Pourquoi agir ?

Si l’on regarde les choses en face, débarrassé de l’illusion du «tout va bien dans le meilleur des mondes», l’humanité file du mauvais coton: guerres économiques, guerres religieuses, guerres ethniques, replis identitaires, toute puissance de la finance, nationalisme, conservatisme, fanatisme, égoïsme. A cela s’ajoute la santé même de notre terre porteuse, pompée, sucée, détruite dans ses profondeurs, ses mers, son humus fertile, sa fine couche d’air protectrice des rayons du cosmos. La vie, qui a tenté de développer ses derniers millénaires, un animal doué d’intelligence et capable d’influer sur son environnement, s’est peut-être trompée, ou était-ce une étape, une farce?: «L’humanité disparaîtra: bon débarras» a titré dans son pamphlet le philosophe Yves Paccalet?

Voilà le préambule à mon propos. Face à ce constat deux possibilités s’offrent aux individus que nous sommes: devant l’ampleur de la tâche et le sentiment d’impuissance qui nous envahit, c’est de baisser les bras, de penser «on verra ça plus tard!», de penser «ils trouveront bien une solution» et de s’anéantir devant sa TV, un verre d’alcool, un rêve d’amour, de richesse et de gloire, dans l’impuissance du chacun pour soi. Et tant pis pour les attentats de Bagdad, les viols massifs des femmes du Congo RDC, la mortalité infantile due à la famine, les épidémies, l’injustice, Guantanamo, Ben Laden; tant pis pour la pollution, la marchandisation des ressources, la destruction des espèces, la fonte des calottes glaciaires; tant pis pour les exilés de la faim, de la sécheresse, des jeux de pouvoir, de la guerre. Que l’on nous laisse tranquille, chez nous, dans notre helvétique coin, coincé par notre propre choix, où l’on ne veut pas voir, pas entendre que l’humanité est une, et qu’ensemble elle coulera, qu’ensemble elle se sauvera.

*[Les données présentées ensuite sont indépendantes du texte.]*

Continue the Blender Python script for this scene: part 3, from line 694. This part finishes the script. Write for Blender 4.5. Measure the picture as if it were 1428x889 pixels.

L’autre manière est de réagir. C’est ce qu’ont voulu les initiateurs de l’Association Bel Horizon mieux vivre ensemble. Action infinitésimale dans l’immensité du monde, mais porteuse de sens, à son échelle, dans son contexte local: un + un + un = beaucoup!

Mieux vivre ensemble, c’est un vœu, c’est aussi un défi. Une association multiculturelle comme la nôtre, portée à part égale par des migrants et des suisses venus de tout horizon, Somalie, Burundi, Congo RDC, Togo, Cameroun, Algérie, Irak, Suisse allemande, romande, neuchâteloise, chaux-de-fonnière, n’est pas sans poser problème. Culture, habitude, coutume, langue, préjugé, à priori, tout y passe pour compliquer la communication qui, ajoutée aux particularismes de chacun et à la nature individualiste bien connue des humanoïdes que nous sommes dans nos sociétés éclatées, n’ont rien pour faciliter la tâche.

Et pourtant, il en va de notre avenir à pouvoir traverser les difficultés. Il en va de notre espérance. C’est notre responsabilité personnelle que nul autre ne portera dans la résolution des problèmes généraux. Comment résoudre les problèmes à l’échelle du monde si nous ne pouvons démontrer à l’échelle microscopique une capacité d’entente, d’intégration, d’ouverture, de patience, de solidarité et d’action au service de tous? C’est du même ordre, de la même importance, majeure, vitale. Moins d’ego, plus d’égaux selon le slogan des CSP romands d’il y a quelques années.

C’est le défi de notre Association. Offrir sur le terrain de l’amitié et de l’entraide, dans un esprit de bénévolat, un lieu d’accueil chaleureux, ouvert, proposant, entre autres, des services informatiques à l’ensemble de la population et plus particulièrement aux exilés égarés dans notre bonne conscience et aux marginalisés oubliés de notre société.